АГЕЕВ: Известно, что создатель «Настоящего детектива» Ник Пиццолатто, работая над образом Раста Коула, вдохновлялся в том числе вашим «Заговором…». Персонаж получился достаточно успешным и обрел некоторую популярность в массах. Ощущаете ли вы какую-либо причастность к популяризации своего мировоззрения благодаря этому? И как вообще относитесь к сериалу и герою Мэттью Макконахи?

ЛИГОТТИ: Я бы предпочел оставить свое мнение о телесериале при себе.

АГЕЕВ: В 1990-х и 2000-х вы сотрудничали с группой «Каррент 93», исполнив как вокальные, так и гитарные партии для ряда их альбомов. Расскажите, насколько вы остались довольны результатом? Нет ли у вас новых музыкальных планов на будущее?

ЛИГОТТИ: Для меня было привилегией поработать с Дэвидом Тибетом и «Каррент 93». Дэвид тогда записал и выпустил некоторые из моих лучших работ. Конечно, я хотел бы создать нечто подобное в будущем – как нельзя кстати для основы подошли бы мои стихотворения «Городок пришел в упадок» и «Особый план у меня есть о мире этом».

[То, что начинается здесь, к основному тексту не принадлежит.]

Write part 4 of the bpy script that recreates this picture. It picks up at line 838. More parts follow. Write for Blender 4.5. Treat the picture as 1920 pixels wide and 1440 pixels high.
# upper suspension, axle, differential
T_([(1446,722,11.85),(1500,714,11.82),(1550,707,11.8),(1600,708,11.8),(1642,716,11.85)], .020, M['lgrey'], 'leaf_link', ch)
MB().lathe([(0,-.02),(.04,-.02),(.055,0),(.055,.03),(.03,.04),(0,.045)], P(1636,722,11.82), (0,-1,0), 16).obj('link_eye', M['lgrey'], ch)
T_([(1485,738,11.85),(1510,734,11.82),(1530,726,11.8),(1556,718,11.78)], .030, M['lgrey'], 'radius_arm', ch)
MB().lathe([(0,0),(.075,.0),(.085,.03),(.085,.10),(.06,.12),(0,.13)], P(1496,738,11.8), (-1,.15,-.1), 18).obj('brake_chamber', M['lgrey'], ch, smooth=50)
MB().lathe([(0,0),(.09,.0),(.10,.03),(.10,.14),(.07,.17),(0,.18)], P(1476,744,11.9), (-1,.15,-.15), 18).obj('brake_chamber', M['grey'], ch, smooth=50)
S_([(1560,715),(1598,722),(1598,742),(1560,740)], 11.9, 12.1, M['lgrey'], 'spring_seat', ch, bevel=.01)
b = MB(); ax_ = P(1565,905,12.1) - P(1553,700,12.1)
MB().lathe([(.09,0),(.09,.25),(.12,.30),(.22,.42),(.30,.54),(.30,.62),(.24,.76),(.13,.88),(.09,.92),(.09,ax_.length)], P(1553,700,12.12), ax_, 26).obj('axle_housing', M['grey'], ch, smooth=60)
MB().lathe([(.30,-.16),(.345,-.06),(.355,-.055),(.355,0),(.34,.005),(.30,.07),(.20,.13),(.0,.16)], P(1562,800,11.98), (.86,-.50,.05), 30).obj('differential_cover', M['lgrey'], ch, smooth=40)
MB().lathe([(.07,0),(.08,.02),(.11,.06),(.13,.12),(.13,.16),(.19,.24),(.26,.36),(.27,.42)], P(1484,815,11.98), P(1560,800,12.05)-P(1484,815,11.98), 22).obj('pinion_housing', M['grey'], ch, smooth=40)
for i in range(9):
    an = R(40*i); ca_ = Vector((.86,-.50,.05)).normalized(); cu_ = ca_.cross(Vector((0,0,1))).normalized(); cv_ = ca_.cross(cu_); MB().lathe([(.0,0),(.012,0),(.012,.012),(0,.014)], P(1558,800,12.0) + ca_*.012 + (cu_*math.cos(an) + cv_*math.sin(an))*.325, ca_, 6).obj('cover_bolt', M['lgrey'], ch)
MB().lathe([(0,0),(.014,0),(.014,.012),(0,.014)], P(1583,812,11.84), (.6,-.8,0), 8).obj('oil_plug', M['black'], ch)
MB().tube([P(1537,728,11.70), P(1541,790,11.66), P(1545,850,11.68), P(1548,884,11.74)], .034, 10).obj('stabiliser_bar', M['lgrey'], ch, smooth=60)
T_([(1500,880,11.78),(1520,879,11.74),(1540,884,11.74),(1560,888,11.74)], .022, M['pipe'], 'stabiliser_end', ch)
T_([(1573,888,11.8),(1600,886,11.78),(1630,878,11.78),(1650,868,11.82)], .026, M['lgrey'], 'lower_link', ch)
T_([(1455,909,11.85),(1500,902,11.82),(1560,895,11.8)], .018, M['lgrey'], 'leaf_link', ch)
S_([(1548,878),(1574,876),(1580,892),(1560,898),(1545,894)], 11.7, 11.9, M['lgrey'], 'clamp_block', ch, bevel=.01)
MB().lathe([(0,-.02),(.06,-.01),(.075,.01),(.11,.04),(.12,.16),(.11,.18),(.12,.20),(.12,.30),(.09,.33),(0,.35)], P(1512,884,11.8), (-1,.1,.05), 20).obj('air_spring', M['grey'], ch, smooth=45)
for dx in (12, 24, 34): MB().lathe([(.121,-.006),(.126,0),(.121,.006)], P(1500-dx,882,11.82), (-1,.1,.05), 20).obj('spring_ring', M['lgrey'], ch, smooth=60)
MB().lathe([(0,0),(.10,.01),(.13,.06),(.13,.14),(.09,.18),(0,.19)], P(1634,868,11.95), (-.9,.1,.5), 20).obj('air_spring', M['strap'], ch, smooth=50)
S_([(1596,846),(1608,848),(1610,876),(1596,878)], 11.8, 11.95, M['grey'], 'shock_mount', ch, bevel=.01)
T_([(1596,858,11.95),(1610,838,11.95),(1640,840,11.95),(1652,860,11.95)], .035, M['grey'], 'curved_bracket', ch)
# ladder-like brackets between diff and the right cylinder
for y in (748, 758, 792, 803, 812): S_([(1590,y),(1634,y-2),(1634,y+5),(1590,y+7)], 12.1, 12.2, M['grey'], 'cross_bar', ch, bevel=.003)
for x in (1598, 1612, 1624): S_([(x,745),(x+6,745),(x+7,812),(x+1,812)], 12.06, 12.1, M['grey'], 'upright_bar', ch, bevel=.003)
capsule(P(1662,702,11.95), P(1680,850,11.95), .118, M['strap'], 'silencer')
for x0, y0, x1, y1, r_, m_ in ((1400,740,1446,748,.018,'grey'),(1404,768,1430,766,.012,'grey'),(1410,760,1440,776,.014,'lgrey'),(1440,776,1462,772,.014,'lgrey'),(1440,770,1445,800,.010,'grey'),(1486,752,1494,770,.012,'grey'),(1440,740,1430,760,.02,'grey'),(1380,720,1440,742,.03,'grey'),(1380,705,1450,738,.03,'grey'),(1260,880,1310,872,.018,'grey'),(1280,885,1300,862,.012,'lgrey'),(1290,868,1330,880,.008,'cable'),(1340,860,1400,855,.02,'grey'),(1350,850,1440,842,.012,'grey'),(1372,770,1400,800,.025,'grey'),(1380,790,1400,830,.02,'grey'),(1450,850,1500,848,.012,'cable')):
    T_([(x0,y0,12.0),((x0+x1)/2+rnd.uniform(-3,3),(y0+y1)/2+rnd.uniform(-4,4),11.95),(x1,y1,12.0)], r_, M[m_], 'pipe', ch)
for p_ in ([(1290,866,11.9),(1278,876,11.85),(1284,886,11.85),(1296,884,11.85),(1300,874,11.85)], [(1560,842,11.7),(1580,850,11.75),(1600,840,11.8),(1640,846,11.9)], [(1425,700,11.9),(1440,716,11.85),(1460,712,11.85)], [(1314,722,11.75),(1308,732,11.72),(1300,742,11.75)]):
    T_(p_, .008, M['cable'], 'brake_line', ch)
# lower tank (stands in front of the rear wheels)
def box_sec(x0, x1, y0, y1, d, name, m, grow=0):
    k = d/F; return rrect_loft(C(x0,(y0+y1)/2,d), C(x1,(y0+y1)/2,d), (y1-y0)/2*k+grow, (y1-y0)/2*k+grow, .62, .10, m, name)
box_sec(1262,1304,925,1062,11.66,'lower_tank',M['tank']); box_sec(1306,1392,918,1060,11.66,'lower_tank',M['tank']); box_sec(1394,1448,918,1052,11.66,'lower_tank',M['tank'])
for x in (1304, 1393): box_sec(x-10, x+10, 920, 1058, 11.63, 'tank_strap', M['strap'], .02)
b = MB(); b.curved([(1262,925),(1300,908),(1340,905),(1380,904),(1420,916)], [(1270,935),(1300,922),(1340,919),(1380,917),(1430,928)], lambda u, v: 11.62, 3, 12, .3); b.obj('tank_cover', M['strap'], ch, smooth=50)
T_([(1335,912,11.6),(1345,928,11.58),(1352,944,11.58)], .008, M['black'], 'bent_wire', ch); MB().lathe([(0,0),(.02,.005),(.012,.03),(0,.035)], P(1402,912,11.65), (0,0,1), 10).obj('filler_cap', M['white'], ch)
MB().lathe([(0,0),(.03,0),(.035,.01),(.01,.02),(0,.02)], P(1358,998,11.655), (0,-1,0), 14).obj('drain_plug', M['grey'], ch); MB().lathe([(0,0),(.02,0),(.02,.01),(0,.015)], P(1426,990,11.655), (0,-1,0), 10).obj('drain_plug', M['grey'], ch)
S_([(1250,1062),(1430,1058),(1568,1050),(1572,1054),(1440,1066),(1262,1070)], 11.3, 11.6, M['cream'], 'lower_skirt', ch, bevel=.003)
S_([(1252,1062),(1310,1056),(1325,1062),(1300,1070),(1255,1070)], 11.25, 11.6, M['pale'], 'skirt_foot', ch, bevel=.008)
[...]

АГЕЕВ: Недавно журнал «DARKER» опубликовал хит-парад наилучших фильмов ужасов прошлого года. Среди них – «Оно», «Сплит» и «Прочь». Какой ужастик, вышедший в 2017 году, был лучшим, по вашему мнению?

ЛИГОТТИ: Я не смотрю много фильмов ужасов и не слежу за новыми релизами. Для меня фильмы в целом – своего рода порочное удовольствие. Самые «свежие» ужастики, которые мне понравились – «Синистер», «Проклятие» и «Хижина в лесу».

АГЕЕВ: Каким вы видите будущее культуры в целом?

ЛИГОТТИ: Я трачу как можно меньше личного времени на раздумья о состоянии культуры и социально-политических тенденциях. Это непостоянные, извечно изменчивые явления, в вопросе которых до поворотной точки можно дожить, а можно и не дожить. Они то диссоциируют, то откатываются к прежним, уже виденным установкам. К таким вещам я был внимателен на рубеже совершеннолетия, и большая часть того, что тогда подавали как революционную, драматическую повестку, ныне попросту позабыта. Хотя молодежи того периода есть за что краснеть, я бесстыдно восхищался радикальными идеалами, что процветали в то время. В частности, антипатией к власти – особенно к авторитету толпы.